After working at architectural firms in the United States and Sweden, he returned home. One of his first commissions, in 1965, was an exceedingly modest one: the Retti Candleshop, a 12-foot wide store in Vienna. The tiny, exquisitely crafted space was featured in Architectural Forum magazine and won the $25,000 Reynolds Memorial Award, an exceptionally generous prize for its time that was actually greater than the project’s budget.

Feigen Gallery New York (1969)

Courtesy Franz Hubmann

Four years later he designed the Richard Feigen Gallery, on East 79th Street, in New York City. Even though he was educated in the United States and often taught here as a visiting professor, the elegant little art gallery would be one of his few American projects. In the 1970s Hollein created a series of high-end retail spaces, while gradually taking on larger commissions. He completed the Abteiberg Museum, in Germany in 1982, a sprawling campus that helped tip the Pritzker scales in his favor three years later. He won the prize at the relatively young age of 51, which in turn led to one of his most significant buildings, the Museum of Modern Art in Frankfurt. The project realized an uncompromising series of sandstone boxes wedged into a tight urban site.

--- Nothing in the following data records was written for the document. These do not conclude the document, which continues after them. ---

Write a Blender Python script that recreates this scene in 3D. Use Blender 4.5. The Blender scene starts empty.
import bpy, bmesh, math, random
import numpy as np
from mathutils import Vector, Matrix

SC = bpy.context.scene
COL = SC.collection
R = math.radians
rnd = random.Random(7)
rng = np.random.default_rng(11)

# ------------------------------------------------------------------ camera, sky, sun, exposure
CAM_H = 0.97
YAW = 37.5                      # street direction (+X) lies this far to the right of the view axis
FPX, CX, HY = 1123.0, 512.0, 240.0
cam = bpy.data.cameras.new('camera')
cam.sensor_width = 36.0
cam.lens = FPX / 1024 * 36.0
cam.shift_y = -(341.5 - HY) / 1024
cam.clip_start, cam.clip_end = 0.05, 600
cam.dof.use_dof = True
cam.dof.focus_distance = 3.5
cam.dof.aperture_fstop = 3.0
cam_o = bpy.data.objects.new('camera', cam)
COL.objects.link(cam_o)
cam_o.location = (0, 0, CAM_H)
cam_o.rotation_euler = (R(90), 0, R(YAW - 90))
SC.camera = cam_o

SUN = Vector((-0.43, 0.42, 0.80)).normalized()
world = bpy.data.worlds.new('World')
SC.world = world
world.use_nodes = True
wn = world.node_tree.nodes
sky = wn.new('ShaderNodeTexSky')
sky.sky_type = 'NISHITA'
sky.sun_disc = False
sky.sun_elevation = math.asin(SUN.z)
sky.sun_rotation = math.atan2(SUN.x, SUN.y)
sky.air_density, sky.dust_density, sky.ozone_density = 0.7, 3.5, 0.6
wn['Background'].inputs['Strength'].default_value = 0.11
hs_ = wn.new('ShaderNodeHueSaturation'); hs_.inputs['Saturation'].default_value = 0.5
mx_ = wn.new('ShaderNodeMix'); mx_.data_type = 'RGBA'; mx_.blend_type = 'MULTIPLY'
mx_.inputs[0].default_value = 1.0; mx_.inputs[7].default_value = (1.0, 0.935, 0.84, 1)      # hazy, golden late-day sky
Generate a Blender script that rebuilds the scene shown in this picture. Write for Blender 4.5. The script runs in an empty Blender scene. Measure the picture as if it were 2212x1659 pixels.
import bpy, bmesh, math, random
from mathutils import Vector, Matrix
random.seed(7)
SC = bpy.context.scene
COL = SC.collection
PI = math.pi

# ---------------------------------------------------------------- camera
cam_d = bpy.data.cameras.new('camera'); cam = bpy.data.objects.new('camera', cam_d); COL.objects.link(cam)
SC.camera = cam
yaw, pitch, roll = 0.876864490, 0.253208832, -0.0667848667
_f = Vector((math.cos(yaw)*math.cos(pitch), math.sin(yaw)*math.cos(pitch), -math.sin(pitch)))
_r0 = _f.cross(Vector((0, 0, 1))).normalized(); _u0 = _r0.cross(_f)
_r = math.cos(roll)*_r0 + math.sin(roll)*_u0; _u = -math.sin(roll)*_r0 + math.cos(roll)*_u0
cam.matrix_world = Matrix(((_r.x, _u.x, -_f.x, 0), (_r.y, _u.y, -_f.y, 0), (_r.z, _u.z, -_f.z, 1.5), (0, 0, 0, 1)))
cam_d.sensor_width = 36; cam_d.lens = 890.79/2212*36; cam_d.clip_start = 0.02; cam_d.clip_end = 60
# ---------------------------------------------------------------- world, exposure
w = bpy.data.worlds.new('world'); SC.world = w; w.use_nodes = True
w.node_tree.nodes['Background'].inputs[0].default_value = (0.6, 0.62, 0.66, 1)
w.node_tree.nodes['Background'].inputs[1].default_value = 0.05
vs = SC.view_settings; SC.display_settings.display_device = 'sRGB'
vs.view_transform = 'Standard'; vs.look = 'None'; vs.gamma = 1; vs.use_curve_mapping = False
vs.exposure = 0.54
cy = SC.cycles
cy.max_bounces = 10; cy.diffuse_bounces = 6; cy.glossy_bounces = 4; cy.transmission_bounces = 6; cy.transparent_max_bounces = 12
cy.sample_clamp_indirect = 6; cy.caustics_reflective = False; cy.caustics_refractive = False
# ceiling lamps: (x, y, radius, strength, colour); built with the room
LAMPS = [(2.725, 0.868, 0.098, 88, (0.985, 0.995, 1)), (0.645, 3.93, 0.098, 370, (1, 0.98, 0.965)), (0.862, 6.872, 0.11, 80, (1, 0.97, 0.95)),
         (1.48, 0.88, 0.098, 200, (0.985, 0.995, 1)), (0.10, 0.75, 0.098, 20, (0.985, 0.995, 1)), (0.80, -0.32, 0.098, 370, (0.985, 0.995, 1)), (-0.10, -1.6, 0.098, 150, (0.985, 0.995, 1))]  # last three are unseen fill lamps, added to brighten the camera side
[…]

Haas Haus followed in 1991 and became his most controversial building: an audacious steel and stone structure on a prominent corner in Vienna literally in the shadows of St. Stephens Cathedral, the building crystallized the high point of Austrian Postmodernism. The traditionalists, of course, were outraged.

Haas House (1990)

Museum of Modern Art in Frankfurt (1991)

Hollein’s work never quite reached that same level of risk-taking again—at least, not in the built work. But he continued working, on all scales, ceaselessly, engaged in a singular pursuit. In his world, everything indeed was architecture.